Question

0.66 gm of ${{H}_{3}}P{{O}_{2}}$ will require x ml of 0.1 M NaOH for complete neutralisation. x is
(A) 100 ml
(B) 200 ml
(C) 300 ml
(D) none of these

Answer 1

Hint: To solve the given illustration, we would require the basic knowledge of normality and neutralisation. The equations of neutralisation based on normality will help solve this problem more efficiently. Also, only one option can be correct here and before solving the problem we can ignore option (D) for a while.
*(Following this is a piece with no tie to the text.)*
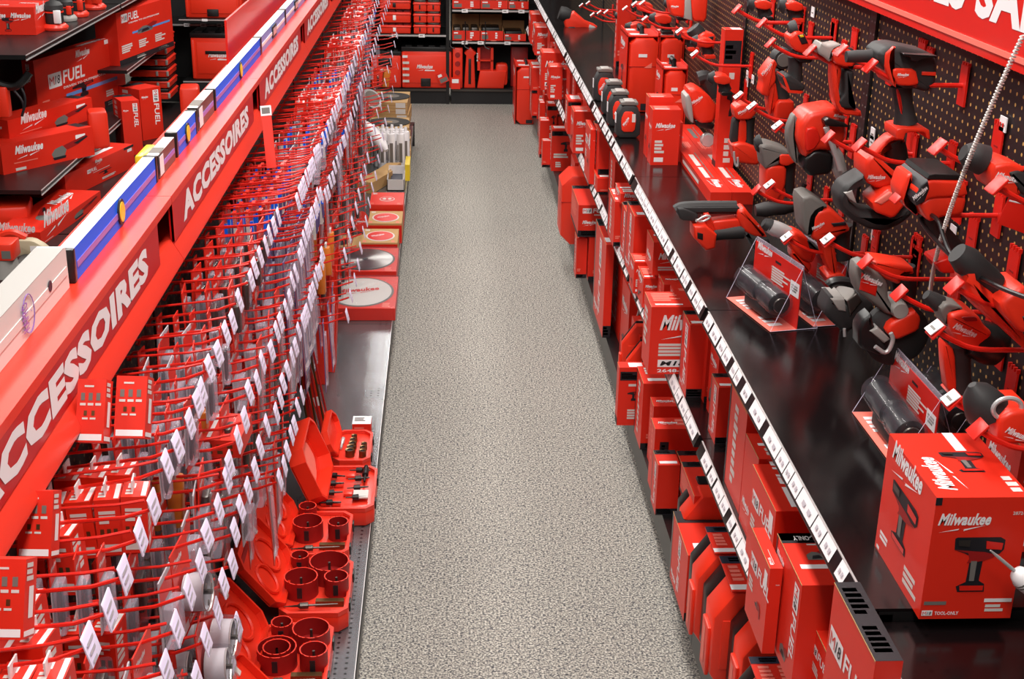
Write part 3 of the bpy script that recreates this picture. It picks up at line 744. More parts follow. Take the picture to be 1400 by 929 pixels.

Complete step by step solution:
Let us solve the given illustration directly, we just need to know the basics of normality as explained below:
Normality- Normality is the number of gram equivalents or mole equivalents of solute present in one litre of a solution. Mole equivalent is the number of moles who are actually the reactive units in the reaction. Similar goes with the gram equivalent.
It is expressed as,
\[N=M\times n\]
where, n is the ratio of molar mass to the equivalent mass of the component.
Normality can simply be expressed as,
\[N=\dfrac{{{n}_{g}}}{V}\]
where,
V = volume of solution in litres
${{n}_{g}}$ = number of gram equivalents i.e. it is the ratio of given mass to the equivalent mass of a compound.
-Illustration: Given that, Given mass of ${{H}_{3}}P{{O}_{2}}$ = 0.66 gm
Molarity of NaOH = 0.1 M
Molecular mass of ${{H}_{3}}P{{O}_{2}}$ = 66 gm/mol
Now, By the dissociation of ${{H}_{3}}P{{O}_{2}}$ and NaOH, we can say that,${{H}_{3}}P{{O}_{2}}$ has three ${{H}^{+}}$ and NaOH has one $O{{H}^{-}}$.
Thus,
Equivalent weight of ${{H}_{3}}P{{O}_{2}}$ = $\dfrac{66}{3}=22gmmo{{l}^{-1}}e{{q}^{-1}}$
And, number of gram equivalent is thus given as,
\[{{n}_{g}}\left( {{H}_{3}}P{{O}_{2}} \right)=\dfrac{0.66}{22}=0.03\]
Now, x moles of 0.1 M NaOH is required for complete neutralisation. Thus,
number of gram equivalent is given as,
\[{{n}_{g}}\left( NaOH \right)=\dfrac{xml\times 0.1M\times 1}{1000L}=\dfrac{x}{10000}\]
So, at complete neutralisation,
\[\begin{align}
& {{n}_{g}}\left( {{H}_{3}}P{{O}_{2}} \right)={{n}_{g}}\left( NaOH \right) \\
& 0.03=\dfrac{x}{10000} \\
& \therefore x=300ml \\
\end{align}\]
Thus, 300 ml of NaOH is required for the process.

Therefore, option (C) is correct.

Note: Do note to use the units properly and do not get confused in concepts of molarity and normality. Though they are interrelated, their multiplying factors differ.